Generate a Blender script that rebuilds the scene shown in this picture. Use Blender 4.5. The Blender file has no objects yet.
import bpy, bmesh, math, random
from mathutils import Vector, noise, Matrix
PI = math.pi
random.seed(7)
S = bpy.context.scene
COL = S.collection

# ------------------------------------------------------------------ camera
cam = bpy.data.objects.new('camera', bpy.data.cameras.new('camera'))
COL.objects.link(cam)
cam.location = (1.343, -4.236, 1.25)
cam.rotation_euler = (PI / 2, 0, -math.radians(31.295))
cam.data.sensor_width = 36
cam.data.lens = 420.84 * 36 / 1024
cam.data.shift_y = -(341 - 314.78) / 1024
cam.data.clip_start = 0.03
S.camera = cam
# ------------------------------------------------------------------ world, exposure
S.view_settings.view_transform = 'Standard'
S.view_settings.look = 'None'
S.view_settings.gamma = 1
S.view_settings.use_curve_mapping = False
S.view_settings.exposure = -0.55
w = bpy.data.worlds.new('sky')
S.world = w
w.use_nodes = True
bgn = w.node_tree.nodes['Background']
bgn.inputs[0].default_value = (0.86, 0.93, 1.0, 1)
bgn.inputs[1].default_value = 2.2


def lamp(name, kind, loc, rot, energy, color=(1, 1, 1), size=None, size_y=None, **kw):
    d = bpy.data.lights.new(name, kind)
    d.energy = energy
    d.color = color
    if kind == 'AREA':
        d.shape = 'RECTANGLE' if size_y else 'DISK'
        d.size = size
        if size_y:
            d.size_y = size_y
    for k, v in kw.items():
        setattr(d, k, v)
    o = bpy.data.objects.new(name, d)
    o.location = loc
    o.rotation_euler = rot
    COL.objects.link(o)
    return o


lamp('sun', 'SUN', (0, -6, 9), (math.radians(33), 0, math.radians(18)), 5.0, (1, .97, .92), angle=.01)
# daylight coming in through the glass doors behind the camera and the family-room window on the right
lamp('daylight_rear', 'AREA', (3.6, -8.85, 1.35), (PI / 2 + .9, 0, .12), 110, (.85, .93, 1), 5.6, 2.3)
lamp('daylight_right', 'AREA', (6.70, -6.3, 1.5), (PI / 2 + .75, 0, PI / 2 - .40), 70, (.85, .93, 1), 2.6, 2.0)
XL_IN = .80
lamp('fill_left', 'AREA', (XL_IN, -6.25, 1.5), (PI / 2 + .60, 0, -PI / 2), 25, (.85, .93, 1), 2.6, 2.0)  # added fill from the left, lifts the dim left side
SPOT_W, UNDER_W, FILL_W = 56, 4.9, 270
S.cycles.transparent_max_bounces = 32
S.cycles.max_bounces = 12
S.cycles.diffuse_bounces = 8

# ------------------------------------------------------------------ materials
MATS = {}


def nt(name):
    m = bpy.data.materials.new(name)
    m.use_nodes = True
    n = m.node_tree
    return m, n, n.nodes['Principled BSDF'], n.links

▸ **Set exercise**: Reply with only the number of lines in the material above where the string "scene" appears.

▸ **Correct response**: 2